For \[\text{20}\text{.8 }\!\!%\!\!\text{ }\,\text{BaC}{{\text{l}}_{\text{2}}}\] means $\text{20}\text{.8gm}$ of \[\text{BaC}{{\text{l}}_{\text{2}}}\] is dissolved in $89.\text{2gm}$ of water.
Since $\text{100ml =100gm}$ so, amount of \[\text{BaC}{{\text{l}}_{\text{2}}}\] present in the 100gm of water solution will be-
From unitary method
if \[\text{89}\text{.2gm}\]of contains = $\text{20}\text{.8gm}$ of \[\text{BaC}{{\text{l}}_{\text{2}}}\]
$\text{1gm}$of water will contain = $\dfrac{20.8}{89.2}gm$of \[\text{BaC}{{\text{l}}_{\text{2}}}\]
$\text{100gm}$ of water will contains =\[\dfrac{\text{20}\text{.8}}{\text{89}\text{.2}}\text{ }\!\!\times\!\!\text{ 100}\,\text{gm}\]
                                                     = $\text{23}\text{.32gm}$
Thus number of mole of \[\text{BaC}{{\text{l}}_{\text{2}}}\] \[\text{mole(n) =}\,\dfrac{\text{mass}}{\text{molar}\,\text{mass}}\] $\dfrac{23.32}{208}=\,\,0.112\,\text{moles}$
In the same way we will calculate the moles for${{\text{H}}_{\text{2}}}\text{S}{{\text{O}}_{\text{4}}}$-
9.8% ${{\text{H}}_{\text{2}}}\text{S}{{\text{O}}_{\text{4}}}$means $\text{9}\text{.8gm}$ of ${{\text{H}}_{\text{2}}}\text{S}{{\text{O}}_{\text{4}}}$ is dissolved in $\text{90}\text{.2gm}$ of water.
Since $\text{50ml = 50gm}$ so, amount of${{\text{H}}_{\text{2}}}\text{S}{{\text{O}}_{\text{4}}}$present in the 50gm of water solution
From unitary method
if \[\text{90}\text{.2gm}\] of contains = $\text{9}\text{.8gm}$ of ${{\text{H}}_{\text{2}}}\text{S}{{\text{O}}_{\text{4}}}$
$\text{1gm}$of water will contain = $\dfrac{9.8}{90.2}gm$of ${{\text{H}}_{\text{2}}}\text{S}{{\text{O}}_{\text{4}}}$
$\text{50gm}$ of water will contains =\[\dfrac{\text{9}\text{.8}}{\text{90}\text{.2}}\text{ }\!\!\times\!\!\text{ 50}\,\text{gm}\]

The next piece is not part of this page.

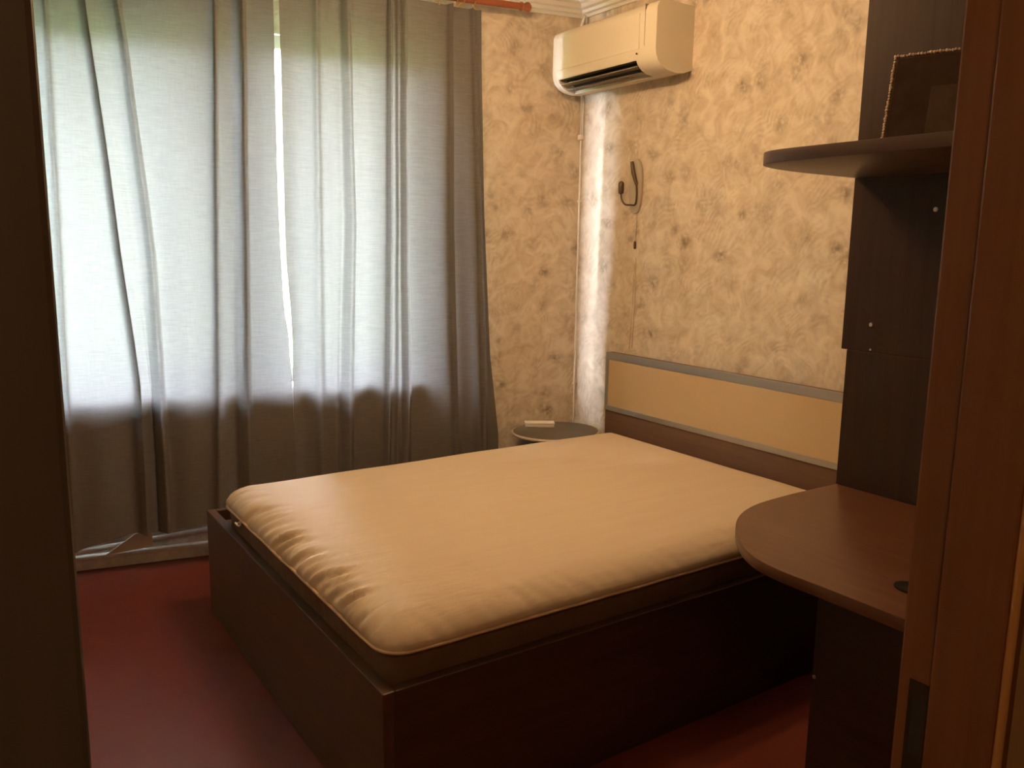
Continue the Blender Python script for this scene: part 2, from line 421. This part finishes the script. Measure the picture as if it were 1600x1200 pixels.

                                                     = $\text{5}\text{.43gm}$${{\text{H}}_{\text{2}}}\text{S}{{\text{O}}_{\text{4}}}$
Thus number of mole of ${{\text{H}}_{\text{2}}}\text{S}{{\text{O}}_{\text{4}}}$ \[\text{mole(n) =}\,\dfrac{\text{mass}}{\text{molar}\,\text{mass}}....(1)\]
  $n=\dfrac{5.43}{98}$ $\text{=}\,\text{0}\text{.0554 moles}$
The overall reaction is the solution is ${{\text{H}}_{\text{2}}}\text{S}{{\text{O}}_{\text{4}}}\,\text{+}\,\text{BaC}{{\text{l}}_{\text{2}}}\,\,\to \,\,\text{BaS}{{\text{O}}_{\text{4}}}\,\text{+}\,\text{2HCl}$
Since ${{\text{H}}_{\text{2}}}\text{S}{{\text{O}}_{\text{4}}}$ is the limiting quantity so it will be the limiting reagent
So, $\text{0}\text{.055 moles}$of ${{\text{H}}_{\text{2}}}\text{S}{{\text{O}}_{\text{4}}}$ will react with the $\text{0}\text{.055 moles}$of\[\text{BaC}{{\text{l}}_{\text{2}}}\] and it will form $\text{0}\text{.055 moles}$ of $\text{BaS}{{\text{O}}_{\text{4}}}$.To calculate the weight of $\text{BaS}{{\text{O}}_{\text{4}}}$ we will apply mole formula. So, after putting the value of the number of moles and molar mass of $\text{BaS}{{\text{O}}_{\text{4}}}$ in the e.q…. (1)
\[\text{mole(n) =}\,\dfrac{\text{mass}}{\text{molar}\,\text{mass}}....(1)\]
$\begin{align}
  & \text{0}\text{.055=}\dfrac{\text{weight/mass}}{\text{233}} \\
 & \text{weight of BaS}{{\text{O}}_{4}}\text{ =12}\text{.8gm} \\
\end{align}$

So, option (B) will be the correct answer.

Note:
Limiting reagent is the reagent that is entirely consumed when a reaction goes to completion. If mass of the two or more reactants are given, the amount of product formed depends upon the amount of limiting reagent.